§ **EXERCISE PROMPT**: Would you quote the material below from its first line through the line containing "cy.use_denoising = True;", exactly and with both ends included?

[Collected data entries]
'''
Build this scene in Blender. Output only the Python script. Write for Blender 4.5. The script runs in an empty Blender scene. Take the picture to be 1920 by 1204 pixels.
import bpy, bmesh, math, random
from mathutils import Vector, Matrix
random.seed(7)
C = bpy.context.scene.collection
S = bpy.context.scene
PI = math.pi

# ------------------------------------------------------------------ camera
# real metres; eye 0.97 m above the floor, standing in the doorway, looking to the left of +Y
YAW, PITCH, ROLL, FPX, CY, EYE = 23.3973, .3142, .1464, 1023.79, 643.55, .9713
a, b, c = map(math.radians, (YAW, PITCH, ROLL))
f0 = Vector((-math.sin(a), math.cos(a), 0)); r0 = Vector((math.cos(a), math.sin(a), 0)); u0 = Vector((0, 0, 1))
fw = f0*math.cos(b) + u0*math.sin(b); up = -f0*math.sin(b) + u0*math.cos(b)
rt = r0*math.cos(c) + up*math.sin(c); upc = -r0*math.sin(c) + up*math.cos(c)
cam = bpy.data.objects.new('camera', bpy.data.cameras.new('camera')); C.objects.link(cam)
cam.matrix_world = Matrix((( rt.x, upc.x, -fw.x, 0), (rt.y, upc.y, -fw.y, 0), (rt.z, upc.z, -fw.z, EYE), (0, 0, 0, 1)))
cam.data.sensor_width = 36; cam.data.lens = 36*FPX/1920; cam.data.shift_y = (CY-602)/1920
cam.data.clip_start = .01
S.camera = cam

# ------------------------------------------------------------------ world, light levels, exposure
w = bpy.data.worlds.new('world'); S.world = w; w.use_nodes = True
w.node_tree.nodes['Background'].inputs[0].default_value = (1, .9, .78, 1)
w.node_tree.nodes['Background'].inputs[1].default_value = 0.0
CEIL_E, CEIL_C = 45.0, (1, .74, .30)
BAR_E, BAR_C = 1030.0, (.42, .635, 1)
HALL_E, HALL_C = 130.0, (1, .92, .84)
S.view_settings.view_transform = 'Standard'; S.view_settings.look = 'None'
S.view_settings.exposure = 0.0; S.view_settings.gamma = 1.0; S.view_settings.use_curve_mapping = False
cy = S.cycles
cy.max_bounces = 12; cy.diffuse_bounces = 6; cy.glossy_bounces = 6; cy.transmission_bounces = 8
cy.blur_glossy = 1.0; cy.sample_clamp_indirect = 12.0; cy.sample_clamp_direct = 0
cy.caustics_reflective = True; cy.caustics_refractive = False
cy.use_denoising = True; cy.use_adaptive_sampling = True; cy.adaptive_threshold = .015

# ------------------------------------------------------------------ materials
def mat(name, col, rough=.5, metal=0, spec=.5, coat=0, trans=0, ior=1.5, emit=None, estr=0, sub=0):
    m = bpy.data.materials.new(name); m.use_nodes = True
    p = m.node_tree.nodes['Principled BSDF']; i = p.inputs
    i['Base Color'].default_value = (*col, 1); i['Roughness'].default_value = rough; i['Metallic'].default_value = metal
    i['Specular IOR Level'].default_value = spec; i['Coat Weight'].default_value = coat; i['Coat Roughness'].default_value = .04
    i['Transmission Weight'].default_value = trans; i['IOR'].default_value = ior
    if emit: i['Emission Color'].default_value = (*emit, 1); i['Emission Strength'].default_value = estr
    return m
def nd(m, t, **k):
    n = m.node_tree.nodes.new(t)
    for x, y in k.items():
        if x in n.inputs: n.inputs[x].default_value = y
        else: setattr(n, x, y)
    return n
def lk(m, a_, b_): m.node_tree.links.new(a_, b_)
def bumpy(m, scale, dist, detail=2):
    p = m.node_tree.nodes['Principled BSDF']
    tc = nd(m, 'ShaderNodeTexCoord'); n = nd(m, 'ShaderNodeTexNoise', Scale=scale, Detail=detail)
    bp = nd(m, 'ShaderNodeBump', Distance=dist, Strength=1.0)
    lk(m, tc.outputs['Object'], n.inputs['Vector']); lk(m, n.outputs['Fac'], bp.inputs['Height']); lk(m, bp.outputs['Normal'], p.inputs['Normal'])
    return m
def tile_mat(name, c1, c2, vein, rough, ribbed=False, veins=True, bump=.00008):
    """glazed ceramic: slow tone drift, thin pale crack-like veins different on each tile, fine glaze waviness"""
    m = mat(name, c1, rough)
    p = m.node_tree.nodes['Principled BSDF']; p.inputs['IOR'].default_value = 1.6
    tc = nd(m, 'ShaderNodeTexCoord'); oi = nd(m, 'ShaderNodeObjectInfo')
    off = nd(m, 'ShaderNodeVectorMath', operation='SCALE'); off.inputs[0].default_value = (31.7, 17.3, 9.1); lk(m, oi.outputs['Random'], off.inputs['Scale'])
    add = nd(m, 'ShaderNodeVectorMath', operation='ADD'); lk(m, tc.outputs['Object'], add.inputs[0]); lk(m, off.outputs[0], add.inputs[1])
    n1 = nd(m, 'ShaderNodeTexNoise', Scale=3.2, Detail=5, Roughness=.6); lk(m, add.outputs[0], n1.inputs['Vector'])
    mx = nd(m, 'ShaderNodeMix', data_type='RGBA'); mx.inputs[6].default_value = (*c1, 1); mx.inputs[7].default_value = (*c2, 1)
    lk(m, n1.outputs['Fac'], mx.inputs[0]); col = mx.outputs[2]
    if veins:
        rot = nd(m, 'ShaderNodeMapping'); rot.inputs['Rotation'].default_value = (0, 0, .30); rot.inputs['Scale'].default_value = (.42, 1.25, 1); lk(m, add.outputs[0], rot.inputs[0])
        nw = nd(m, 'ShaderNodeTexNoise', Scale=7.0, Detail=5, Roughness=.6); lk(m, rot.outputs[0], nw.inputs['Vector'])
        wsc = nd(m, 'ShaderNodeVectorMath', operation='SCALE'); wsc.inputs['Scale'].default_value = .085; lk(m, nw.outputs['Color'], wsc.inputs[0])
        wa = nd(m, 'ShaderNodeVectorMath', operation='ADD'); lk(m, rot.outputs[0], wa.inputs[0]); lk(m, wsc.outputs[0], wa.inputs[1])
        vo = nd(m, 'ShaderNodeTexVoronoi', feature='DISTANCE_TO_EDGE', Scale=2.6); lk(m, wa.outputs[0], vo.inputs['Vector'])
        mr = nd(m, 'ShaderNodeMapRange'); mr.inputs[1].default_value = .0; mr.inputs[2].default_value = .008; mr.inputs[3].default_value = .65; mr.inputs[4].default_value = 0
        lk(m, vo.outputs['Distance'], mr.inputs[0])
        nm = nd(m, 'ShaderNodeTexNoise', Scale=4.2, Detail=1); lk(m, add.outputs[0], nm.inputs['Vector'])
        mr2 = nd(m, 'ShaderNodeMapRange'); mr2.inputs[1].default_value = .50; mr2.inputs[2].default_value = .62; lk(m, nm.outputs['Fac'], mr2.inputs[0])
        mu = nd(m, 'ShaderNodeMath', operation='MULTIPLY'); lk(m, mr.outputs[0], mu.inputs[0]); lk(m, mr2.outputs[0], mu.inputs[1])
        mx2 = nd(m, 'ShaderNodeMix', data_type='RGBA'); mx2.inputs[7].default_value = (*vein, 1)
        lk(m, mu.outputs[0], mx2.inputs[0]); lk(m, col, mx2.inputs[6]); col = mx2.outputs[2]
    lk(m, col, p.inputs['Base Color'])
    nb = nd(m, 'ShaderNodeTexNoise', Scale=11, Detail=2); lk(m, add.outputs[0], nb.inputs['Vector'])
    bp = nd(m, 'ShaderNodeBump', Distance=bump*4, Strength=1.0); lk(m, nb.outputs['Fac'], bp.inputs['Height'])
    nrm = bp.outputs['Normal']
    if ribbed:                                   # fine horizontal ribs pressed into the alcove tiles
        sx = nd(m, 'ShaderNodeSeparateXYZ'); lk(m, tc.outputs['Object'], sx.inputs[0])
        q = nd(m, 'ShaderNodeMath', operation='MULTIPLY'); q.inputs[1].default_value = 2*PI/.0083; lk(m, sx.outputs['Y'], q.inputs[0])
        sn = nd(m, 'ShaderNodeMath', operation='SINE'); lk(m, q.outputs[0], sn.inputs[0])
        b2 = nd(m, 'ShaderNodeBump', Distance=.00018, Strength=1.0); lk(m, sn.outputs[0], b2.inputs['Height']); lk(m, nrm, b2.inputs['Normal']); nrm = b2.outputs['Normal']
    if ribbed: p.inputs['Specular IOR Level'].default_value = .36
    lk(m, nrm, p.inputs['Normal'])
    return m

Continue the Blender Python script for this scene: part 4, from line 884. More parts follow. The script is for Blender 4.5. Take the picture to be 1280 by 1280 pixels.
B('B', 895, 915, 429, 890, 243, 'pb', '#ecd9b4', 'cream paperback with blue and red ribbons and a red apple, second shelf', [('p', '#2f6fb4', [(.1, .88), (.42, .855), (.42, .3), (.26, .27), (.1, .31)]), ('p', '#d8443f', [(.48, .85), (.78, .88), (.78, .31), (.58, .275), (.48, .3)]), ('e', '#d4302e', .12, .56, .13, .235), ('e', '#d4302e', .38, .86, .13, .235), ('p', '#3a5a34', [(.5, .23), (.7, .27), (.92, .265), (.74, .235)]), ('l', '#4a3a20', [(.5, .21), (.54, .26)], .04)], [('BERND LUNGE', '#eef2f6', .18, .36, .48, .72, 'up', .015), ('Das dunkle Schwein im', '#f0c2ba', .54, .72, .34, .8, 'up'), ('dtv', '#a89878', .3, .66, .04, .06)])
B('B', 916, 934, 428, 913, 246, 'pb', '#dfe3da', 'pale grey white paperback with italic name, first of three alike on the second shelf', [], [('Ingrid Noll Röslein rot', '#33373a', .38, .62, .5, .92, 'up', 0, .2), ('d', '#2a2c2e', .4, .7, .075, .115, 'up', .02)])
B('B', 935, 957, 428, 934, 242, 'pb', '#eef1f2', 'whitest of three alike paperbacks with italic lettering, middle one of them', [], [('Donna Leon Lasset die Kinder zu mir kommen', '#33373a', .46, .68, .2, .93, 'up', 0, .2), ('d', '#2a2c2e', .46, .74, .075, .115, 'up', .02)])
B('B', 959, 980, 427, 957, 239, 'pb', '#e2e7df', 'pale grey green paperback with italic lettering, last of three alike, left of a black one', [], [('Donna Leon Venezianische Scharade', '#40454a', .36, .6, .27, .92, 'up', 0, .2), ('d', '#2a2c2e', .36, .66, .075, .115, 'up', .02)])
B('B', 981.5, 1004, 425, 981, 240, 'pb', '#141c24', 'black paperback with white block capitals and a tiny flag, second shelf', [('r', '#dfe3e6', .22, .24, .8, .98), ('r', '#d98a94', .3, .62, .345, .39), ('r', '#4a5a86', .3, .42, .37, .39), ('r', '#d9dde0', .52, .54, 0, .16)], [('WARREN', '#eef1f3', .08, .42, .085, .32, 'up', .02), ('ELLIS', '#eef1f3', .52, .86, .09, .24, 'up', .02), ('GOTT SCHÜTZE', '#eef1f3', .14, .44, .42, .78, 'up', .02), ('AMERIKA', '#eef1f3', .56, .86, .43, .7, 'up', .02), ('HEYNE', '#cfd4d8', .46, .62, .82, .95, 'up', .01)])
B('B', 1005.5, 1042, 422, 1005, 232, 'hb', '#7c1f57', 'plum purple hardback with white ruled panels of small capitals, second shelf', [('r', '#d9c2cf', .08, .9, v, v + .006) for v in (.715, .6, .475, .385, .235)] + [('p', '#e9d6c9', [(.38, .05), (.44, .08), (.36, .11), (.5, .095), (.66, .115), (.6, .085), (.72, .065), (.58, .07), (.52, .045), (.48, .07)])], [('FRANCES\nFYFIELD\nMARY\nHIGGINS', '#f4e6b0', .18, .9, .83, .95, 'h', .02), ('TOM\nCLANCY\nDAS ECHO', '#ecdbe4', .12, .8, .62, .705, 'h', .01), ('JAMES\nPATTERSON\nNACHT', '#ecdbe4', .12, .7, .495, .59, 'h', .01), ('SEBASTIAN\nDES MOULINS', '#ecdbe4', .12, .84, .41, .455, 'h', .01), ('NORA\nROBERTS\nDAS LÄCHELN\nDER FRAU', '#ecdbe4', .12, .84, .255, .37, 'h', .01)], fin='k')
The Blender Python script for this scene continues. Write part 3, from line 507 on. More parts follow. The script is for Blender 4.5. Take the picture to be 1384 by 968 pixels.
'''
§ **TASK OUTPUT**:
Build this scene in Blender. Output only the Python script. Write for Blender 4.5. The script runs in an empty Blender scene. Take the picture to be 1920 by 1204 pixels.
import bpy, bmesh, math, random
from mathutils import Vector, Matrix
random.seed(7)
C = bpy.context.scene.collection
S = bpy.context.scene
PI = math.pi

# ------------------------------------------------------------------ camera
# real metres; eye 0.97 m above the floor, standing in the doorway, looking to the left of +Y
YAW, PITCH, ROLL, FPX, CY, EYE = 23.3973, .3142, .1464, 1023.79, 643.55, .9713
a, b, c = map(math.radians, (YAW, PITCH, ROLL))
f0 = Vector((-math.sin(a), math.cos(a), 0)); r0 = Vector((math.cos(a), math.sin(a), 0)); u0 = Vector((0, 0, 1))
fw = f0*math.cos(b) + u0*math.sin(b); up = -f0*math.sin(b) + u0*math.cos(b)
rt = r0*math.cos(c) + up*math.sin(c); upc = -r0*math.sin(c) + up*math.cos(c)
cam = bpy.data.objects.new('camera', bpy.data.cameras.new('camera')); C.objects.link(cam)
cam.matrix_world = Matrix((( rt.x, upc.x, -fw.x, 0), (rt.y, upc.y, -fw.y, 0), (rt.z, upc.z, -fw.z, EYE), (0, 0, 0, 1)))
cam.data.sensor_width = 36; cam.data.lens = 36*FPX/1920; cam.data.shift_y = (CY-602)/1920
cam.data.clip_start = .01
S.camera = cam

# ------------------------------------------------------------------ world, light levels, exposure
w = bpy.data.worlds.new('world'); S.world = w; w.use_nodes = True
w.node_tree.nodes['Background'].inputs[0].default_value = (1, .9, .78, 1)
w.node_tree.nodes['Background'].inputs[1].default_value = 0.0
CEIL_E, CEIL_C = 45.0, (1, .74, .30)
BAR_E, BAR_C = 1030.0, (.42, .635, 1)
HALL_E, HALL_C = 130.0, (1, .92, .84)
S.view_settings.view_transform = 'Standard'; S.view_settings.look = 'None'
S.view_settings.exposure = 0.0; S.view_settings.gamma = 1.0; S.view_settings.use_curve_mapping = False
cy = S.cycles
cy.max_bounces = 12; cy.diffuse_bounces = 6; cy.glossy_bounces = 6; cy.transmission_bounces = 8
cy.blur_glossy = 1.0; cy.sample_clamp_indirect = 12.0; cy.sample_clamp_direct = 0
cy.caustics_reflective = True; cy.caustics_refractive = False
cy.use_denoising = True; cy.use_adaptive_sampling = True; cy.adaptive_threshold = .015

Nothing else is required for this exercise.